What a strange and lovely day on Friday. I drove down to Prince Edward County in a posh rented car. The sun shone, though not avidly enough to melt the snow, and the farther I got from Toronto, the more empty the roads became. I must have passed two cars in the twenty minutes from Hillier to Picton and none at all once I found the road to Waupoos. It really was a pristine morning, the empty fields white and silent. Only the clean blue sky was busy with long, wavering dotted lines of geese making their way back northwards, looking for open water and last year’s grass beneath the rime.
Waupoos winery was a tad surreal, too: all dressed-up but completely solitary on the County’s uttermost peninsular, unvisited, gearing up for Easter in the tasting room with elaborate chocolate eggs and pours of their maple-infused Icewine for today’s PEC maple syrup festival. The new winemaker at Waupoos is 24-year-old Amy Dickinson. Yes, she’s 24… She works pretty much alone, year-round, in the cellar/tank-room/lab under the winery. Luckily she is super-smart and self-possessed and knows her business remarkably well. I’ll be writing a profile of her in the Autumn issue of Food & Drink.

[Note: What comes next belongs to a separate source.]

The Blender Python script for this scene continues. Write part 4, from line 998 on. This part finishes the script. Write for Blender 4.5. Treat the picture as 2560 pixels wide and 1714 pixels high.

Driving home again, retracing my steps just an hour or two later, I really didn’t want to leave the County. Every time I go down there it seems like such a particular and special place. In all these years, I’ve never visited during the tourist season, which may account for the image it offers in my memory – as a landscape of solitude, rather high-strung and self-conscious – and carefully separate.